Ces diverses langues modernes s’influencent entre elles depuis, au gré des partages techniques ou économiques. Durant les siècles de la dominance politique du français, celui-ci a, entre autres, marqué l’anglais; et d’après la plupart des sources, pour plus de la moitié de ses mots.
Or, surtout hispanophone, anglophone et francophone, plusieurs sociétés européennes grâce à leurs avantages militaires ont jadis envahi des territoires étrangers, dont la population n’a pas pu leur résister. Les langues dominantes ont alors modifié celles des pays conquis, voire les ont fait disparaître. Les manières de parler qui ont subsisté en variations plus ou moins éphémères, appelées dialectes, ont donné naissance à des patois stables. Ces amalgames de langues locales et dominantes, d’abord non écrites, ont été désignées d’après les familles linguistiques influencées. Teintés d’arabe, on les désigne comme sabir; de langues africaines, créole; et de langues asiatiques, pidgin.
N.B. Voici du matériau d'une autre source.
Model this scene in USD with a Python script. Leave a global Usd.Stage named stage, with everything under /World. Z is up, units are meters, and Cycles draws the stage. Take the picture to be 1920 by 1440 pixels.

Dans les pays francophones, on appelle ce patois franglais; et dans la transition québécoise, l’importance contemporaine des États-Unis contamine notre français en le parsemant d’expressions anglaises, surtout provenant du français mais ayant changé de sens. Un phénomène qui nous menace davantage que le joual de notre langue populaire.
Bien sûr, aucune de ces deux langues n’est supérieure à l’autre. Si les dictionnaires actuels établissent que l’anglais d’usage courant comporte davantage de mots que le français, ce phénomène provient surtout des avancées technologiques des milieux anglophones dont la facilité de l’apprentissage de la langue augmente la tendance des autres sociétés à l’utiliser comme langue internationale de l’économie et de la politique. Cette adaptation à l’anglais dans diverses communautés s’appuie sur une banque de tournures et un vocabulaire appauvri que l’on désigne comme étant le globish. L’émergence d’une telle hégémonie est peut-être destinée à éclater en nouvelles langues rendant, pour nous, désuète la grande diversité d’expressions françaises qui nous permettent d’exprimer des pensées plus nettes. Nos dictionnaires de synonymes en témoignent.
La leçon est implacable, elle. Malgré nos efforts en matière linguistique, ce sont nos leviers économiques et politiques qu’il nous faudrait contrôler davantage au Québec.